We see no merit in the contention that the jury's special verdict on due care of plaintiff was against the manifest weight of evidence. The evidence does not show that plaintiff, in view of the unlawfully blocked crosswalk, should clearly have crossed the street obliquely toward the southwest corner of State and Oak Streets; or should have walked south on State Street along the parked cars, with her back to southbound traffic, instead of north; or should have walked away from her destination, south on the east side of State Street to the south side of Oak Street and then to the west sidewalk of State Street. The jury could reasonably have found that the course she followed was prudently selected from the alternatives possible under the circumstances.

We turn now to the question of proximate cause. Taking the evidence in its most favorable light to plaintiff we think reasonable men could conclude that Sandquist should have foreseen that parking his car unlawfully in the crosswalk would block the path of pedestrians crossing State Street from the east desirous of gaining the west sidewalk; that the pedestrians would probably be required to walk north or south along the parked cars to find access to the sidewalk; that this action might require their "straddling through" between the parked cars and other vehicles stopped for the traffic signal; and that a pedestrian might be trapped in this space and be struck and injured. This is sufficient to take this question to the jury. Ney v. Yellow Cab Co., 2 Ill.2d 74, 79. The rule stated in Walker v. Illinois Commercial Telephone Co., 315 Ill. App. 553, is inapplicable in view of our conclusion hereinafter respecting defendant Guccione.

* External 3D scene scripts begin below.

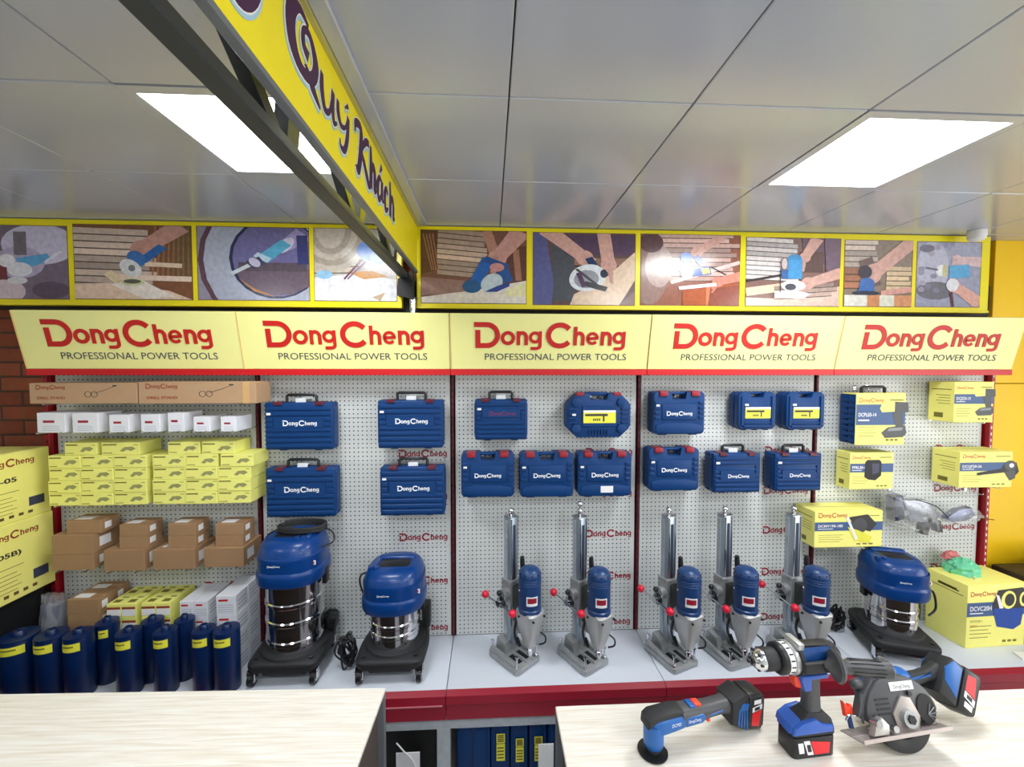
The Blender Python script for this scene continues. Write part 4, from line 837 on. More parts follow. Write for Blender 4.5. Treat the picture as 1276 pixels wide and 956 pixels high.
# brown cartons in four stacks
def kraft_deco(side=True, top=0):
    def f(t, W, H, d):
        if side: b = B(); b.box(W/2, W/2+.0006, -d*.8, -d*.45, H*.25, H*.75, WHITE); b.obj('side_label', t)
        if top: b = B(); b.box(-W*.4+top*.001, W*.1, -d*.8, -d*.35, H, H+.0006, WHITE); b.obj('top_label', t)
        b = B(); b.box(-W/2, W/2, -d*.5-.012, -d*.5+.012, H, H+.0003, mat('tan_tape2', (180, 138, 96), .3)); b.obj('tape', t)
    return f
Y = -.18; G = 'brown cardboard boxes in the leftmost bay'
ST = [[(77.4, 651, 121, 667, 1, .12), (64.3, 667, 115.8, 691, 0, .17), (64.3, 691, 115.8, 711, 0, .17)], [(144, 656, 178.4, 670.5, 1, .12), (144, 670.5, 178.4, 685.6, 0, .12), (129, 685.6, 179.5, 712, 0, .16)],
      [(205.4, 655, 240, 670, 1, .12), (205.4, 670, 240, 685, 0, .12), (190, 685, 242, 710, 1, .16)], [(265, 655, 300, 669, 1, .12), (265, 669, 300, 683, 0, .12), (254, 683, 303.5, 707, 0, .16)]]
for si, st in enumerate(ST):
    for bi, (u0, v0, u1, v1, tp, dd) in enumerate(st):
        x0, x1, z0, z1 = front(u0, v0, u1, v1, Y)
        yy = Y if dd > .13 else Y+.02
        simple_box('cardboard_box', 'brown cardboard box, %s of the %s hung stack from the left' % (('top', 'middle', 'bottom')[bi], ORD[si]), 'box', G, x0, x1, yy, Y+dd, z0+.0004, z1-.0004, KRAFT, kraft_deco(True, tp))
        if bi == 2:
            for q in (x0+.03, x1-.03):
                b = B(); b.tube([(0, -.004, 0), (0, -.18, 0), (0, -.188, .008)], .003, CHR, 6); tag(b.obj('peg_hook', None, (q, 0, z0-.0033)), '%s metal peg hook under the %s hung stack of brown boxes' % ('left' if q < (x0+x1)/2 else 'right', ORD[si]), 'hook', 'metal peg hooks in the back wall')
# piles standing on the bottom shelf
def pile(name, lab, cat, grp, xl, xr, yf, nx_, ny, nz, wz, dd, H0, m, deco, place, zoff=0, jit=.0):
    r = random.Random(nx_*7+nz); wd = (xr-xl)/nx_
    for k in range(nz):
        for j in range(ny):
            for i in range(nx_):
                a = r.uniform(-jit, jit)
                l = '%s %s layer down, %s%s of %s' % (lab, ORD[nz-1-k], ('front' if j == 0 else 'back'), (' left', ' right')[i] if nx_ > 1 else '', place)
                simple_box(name, l, cat, grp, xl+i*wd+.001+a, xl+(i+1)*wd-.001+a, yf+j*(dd+.001), yf+j*(dd+.001)+dd, ZD+k*wz+.0003, ZD+(k+1)*wz-.0004, m, deco)
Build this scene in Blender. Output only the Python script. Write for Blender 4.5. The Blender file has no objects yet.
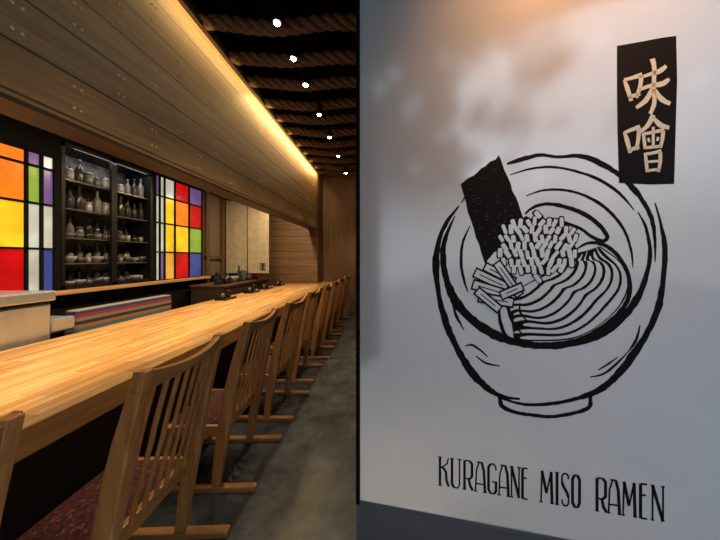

We think we have discussed the evidence sufficiently to lay the basis for deciding that the verdict against Sandquist is not contrary to the manifest weight of evidence. Kahn v. James Burton Co., 5 Ill.2d 614, 623. The views expressed in the Kahn case with respect to trial by jury operate likewise against the contention of plaintiff that the special and general verdicts in favor of Guccione are against the manifest weight of evidence.

The evidence is that plaintiff went around the front of the standing truck but was not seen by Guccione, and the crosswalk being blocked she turned north and was between the cab of the truck and the parked cars, a two-foot space, when the light changed. Guccione, at the change of lights and before starting, looked to the right and left and into the right rearvision mirror, and seeing no one, he started up. It may be that he could not see plaintiff at the time. The height of the right door window is not in evidence and plaintiff was but 5 feet 6 1/2 inches tall. The jury, though it may have thought he should have seen plaintiff as she crossed before his truck when he was looking ahead, may have also decided he was not required to see what was ahead of him until he was ready to start, and at that time she was not ahead of him and not otherwise in his sight through no fault of his. We cannot say that the manifest weight of evidence prevented this finding.

For the reasons given the judgments are affirmed.

Judgments affirmed.

LEWE, P.J. and FEINBERG, J., concur.